> **GIVEN MATERIAL**:

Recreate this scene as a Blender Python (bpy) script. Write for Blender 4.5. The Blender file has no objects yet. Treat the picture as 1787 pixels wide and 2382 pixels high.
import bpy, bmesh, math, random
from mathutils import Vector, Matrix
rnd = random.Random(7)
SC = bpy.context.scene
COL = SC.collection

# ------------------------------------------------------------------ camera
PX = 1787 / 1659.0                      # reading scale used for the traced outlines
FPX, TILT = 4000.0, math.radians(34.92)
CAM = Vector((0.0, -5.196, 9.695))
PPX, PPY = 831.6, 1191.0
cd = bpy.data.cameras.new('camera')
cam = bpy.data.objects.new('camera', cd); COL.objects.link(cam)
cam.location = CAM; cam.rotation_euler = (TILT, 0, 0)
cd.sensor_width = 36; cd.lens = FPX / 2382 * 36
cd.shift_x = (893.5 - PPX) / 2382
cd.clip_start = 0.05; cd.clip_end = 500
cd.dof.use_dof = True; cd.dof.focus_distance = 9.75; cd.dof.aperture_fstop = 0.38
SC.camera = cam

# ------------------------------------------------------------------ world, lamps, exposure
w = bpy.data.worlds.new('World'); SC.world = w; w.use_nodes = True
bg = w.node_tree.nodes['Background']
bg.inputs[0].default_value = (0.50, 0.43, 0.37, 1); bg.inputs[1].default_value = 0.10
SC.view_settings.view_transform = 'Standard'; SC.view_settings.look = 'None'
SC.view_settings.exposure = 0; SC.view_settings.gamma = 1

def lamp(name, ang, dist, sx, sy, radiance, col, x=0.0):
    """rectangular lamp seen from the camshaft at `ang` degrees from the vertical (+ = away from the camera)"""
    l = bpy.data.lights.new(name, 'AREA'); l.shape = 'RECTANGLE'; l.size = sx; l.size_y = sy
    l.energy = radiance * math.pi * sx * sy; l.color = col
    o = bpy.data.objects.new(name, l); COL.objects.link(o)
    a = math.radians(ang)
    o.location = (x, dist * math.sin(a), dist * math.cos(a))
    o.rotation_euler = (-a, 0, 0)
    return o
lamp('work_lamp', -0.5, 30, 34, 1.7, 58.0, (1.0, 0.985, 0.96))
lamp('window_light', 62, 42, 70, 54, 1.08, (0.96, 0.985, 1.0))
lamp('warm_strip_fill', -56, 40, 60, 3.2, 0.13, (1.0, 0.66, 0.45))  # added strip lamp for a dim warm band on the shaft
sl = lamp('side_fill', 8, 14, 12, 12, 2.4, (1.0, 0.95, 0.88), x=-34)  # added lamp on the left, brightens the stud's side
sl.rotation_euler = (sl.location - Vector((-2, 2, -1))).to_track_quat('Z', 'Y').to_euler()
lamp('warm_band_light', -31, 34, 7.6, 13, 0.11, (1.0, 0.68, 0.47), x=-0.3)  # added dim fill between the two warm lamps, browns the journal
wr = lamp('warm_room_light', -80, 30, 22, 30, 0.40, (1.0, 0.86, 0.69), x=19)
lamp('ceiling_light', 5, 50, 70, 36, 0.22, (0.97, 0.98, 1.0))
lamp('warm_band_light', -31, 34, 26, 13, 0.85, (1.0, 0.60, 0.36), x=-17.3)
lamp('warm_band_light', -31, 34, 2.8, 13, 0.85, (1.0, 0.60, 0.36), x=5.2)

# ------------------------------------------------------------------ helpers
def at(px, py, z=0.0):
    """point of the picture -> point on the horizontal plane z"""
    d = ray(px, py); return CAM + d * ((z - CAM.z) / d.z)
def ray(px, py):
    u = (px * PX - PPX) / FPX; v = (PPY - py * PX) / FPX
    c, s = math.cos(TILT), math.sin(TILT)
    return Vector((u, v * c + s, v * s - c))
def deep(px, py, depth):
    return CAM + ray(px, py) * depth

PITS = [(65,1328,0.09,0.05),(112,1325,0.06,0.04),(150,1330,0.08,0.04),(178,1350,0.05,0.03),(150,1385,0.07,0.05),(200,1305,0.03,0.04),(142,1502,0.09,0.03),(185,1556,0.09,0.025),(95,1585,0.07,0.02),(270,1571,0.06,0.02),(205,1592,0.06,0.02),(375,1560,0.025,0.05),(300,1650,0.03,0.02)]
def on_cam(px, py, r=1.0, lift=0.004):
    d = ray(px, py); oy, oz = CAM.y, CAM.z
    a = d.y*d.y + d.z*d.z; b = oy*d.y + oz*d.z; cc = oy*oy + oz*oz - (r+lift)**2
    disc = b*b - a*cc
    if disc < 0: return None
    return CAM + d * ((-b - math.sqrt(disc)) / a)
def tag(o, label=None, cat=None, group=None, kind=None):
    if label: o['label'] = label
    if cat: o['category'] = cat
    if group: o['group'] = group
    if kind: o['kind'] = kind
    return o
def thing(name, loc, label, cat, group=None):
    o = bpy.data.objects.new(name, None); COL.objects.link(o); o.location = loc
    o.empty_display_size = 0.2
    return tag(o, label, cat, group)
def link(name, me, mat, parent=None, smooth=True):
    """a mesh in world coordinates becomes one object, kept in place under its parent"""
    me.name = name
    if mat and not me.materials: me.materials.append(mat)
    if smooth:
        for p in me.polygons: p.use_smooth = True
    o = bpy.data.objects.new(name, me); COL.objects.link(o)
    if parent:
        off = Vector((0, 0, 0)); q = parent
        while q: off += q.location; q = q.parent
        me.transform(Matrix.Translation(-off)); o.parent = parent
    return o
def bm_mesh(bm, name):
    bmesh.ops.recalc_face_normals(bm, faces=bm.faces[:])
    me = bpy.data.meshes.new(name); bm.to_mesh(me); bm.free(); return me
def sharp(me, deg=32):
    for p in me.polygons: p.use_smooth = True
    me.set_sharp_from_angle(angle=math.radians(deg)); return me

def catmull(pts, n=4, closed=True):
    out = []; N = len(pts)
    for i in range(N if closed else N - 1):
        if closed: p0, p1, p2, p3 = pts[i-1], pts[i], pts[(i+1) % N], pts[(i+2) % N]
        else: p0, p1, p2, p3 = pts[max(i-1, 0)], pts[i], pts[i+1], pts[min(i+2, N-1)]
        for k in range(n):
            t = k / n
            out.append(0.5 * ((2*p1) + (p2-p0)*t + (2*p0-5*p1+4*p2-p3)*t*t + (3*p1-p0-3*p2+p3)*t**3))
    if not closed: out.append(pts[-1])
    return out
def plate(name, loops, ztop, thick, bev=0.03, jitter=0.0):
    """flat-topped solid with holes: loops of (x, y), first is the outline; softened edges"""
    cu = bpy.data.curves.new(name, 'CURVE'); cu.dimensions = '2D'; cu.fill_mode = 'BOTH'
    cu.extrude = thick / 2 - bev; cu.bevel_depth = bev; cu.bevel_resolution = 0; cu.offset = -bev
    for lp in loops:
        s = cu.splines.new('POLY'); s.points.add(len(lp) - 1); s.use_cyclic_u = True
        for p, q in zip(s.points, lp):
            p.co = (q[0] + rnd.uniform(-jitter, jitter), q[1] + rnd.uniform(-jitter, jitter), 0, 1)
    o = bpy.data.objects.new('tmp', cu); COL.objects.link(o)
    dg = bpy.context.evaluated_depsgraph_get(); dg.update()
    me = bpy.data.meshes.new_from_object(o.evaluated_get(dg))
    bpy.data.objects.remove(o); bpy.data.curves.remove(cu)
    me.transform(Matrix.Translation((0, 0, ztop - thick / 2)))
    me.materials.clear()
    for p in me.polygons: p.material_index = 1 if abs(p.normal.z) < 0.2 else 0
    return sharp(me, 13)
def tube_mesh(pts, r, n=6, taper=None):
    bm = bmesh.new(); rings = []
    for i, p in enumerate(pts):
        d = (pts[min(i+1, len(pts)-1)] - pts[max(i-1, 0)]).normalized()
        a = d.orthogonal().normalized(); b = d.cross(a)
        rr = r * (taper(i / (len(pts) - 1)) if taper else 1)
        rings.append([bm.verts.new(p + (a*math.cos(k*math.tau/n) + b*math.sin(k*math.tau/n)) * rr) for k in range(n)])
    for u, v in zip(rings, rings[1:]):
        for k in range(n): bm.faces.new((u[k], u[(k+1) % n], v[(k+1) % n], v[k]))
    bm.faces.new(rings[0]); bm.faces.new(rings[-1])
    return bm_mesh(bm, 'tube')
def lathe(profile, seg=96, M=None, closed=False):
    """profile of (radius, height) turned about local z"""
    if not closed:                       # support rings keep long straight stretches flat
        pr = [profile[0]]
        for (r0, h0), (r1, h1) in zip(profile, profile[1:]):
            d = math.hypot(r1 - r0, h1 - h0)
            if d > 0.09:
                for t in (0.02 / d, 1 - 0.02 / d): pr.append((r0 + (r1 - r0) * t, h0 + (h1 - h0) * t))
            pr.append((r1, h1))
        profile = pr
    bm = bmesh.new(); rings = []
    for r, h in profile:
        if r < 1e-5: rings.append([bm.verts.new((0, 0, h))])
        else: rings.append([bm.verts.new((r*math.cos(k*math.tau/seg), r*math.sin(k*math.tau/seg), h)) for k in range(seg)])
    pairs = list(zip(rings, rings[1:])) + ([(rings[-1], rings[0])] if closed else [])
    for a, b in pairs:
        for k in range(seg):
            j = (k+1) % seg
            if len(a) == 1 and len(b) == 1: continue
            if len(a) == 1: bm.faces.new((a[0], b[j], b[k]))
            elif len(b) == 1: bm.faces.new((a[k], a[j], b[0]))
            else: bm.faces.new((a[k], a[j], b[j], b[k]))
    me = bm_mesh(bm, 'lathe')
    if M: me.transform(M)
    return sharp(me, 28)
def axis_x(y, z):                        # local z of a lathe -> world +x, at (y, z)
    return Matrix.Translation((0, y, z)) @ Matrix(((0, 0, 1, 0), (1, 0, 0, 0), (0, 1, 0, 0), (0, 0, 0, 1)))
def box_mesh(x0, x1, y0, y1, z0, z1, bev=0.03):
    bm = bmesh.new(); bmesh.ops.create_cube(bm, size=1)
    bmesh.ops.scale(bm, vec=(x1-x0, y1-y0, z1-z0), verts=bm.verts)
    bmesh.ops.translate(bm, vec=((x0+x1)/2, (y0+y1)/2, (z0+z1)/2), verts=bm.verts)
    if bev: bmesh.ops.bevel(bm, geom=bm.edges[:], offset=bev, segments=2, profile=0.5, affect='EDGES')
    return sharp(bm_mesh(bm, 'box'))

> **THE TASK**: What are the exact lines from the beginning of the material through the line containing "SC.view_settings.exposure = 0;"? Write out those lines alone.

> **FINISHED EXERCISE**:
Recreate this scene as a Blender Python (bpy) script. Write for Blender 4.5. The Blender file has no objects yet. Treat the picture as 1787 pixels wide and 2382 pixels high.
import bpy, bmesh, math, random
from mathutils import Vector, Matrix
rnd = random.Random(7)
SC = bpy.context.scene
COL = SC.collection

# ------------------------------------------------------------------ camera
PX = 1787 / 1659.0                      # reading scale used for the traced outlines
FPX, TILT = 4000.0, math.radians(34.92)
CAM = Vector((0.0, -5.196, 9.695))
PPX, PPY = 831.6, 1191.0
cd = bpy.data.cameras.new('camera')
cam = bpy.data.objects.new('camera', cd); COL.objects.link(cam)
cam.location = CAM; cam.rotation_euler = (TILT, 0, 0)
cd.sensor_width = 36; cd.lens = FPX / 2382 * 36
cd.shift_x = (893.5 - PPX) / 2382
cd.clip_start = 0.05; cd.clip_end = 500
cd.dof.use_dof = True; cd.dof.focus_distance = 9.75; cd.dof.aperture_fstop = 0.38
SC.camera = cam

# ------------------------------------------------------------------ world, lamps, exposure
w = bpy.data.worlds.new('World'); SC.world = w; w.use_nodes = True
bg = w.node_tree.nodes['Background']
bg.inputs[0].default_value = (0.50, 0.43, 0.37, 1); bg.inputs[1].default_value = 0.10
SC.view_settings.view_transform = 'Standard'; SC.view_settings.look = 'None'
SC.view_settings.exposure = 0; SC.view_settings.gamma = 1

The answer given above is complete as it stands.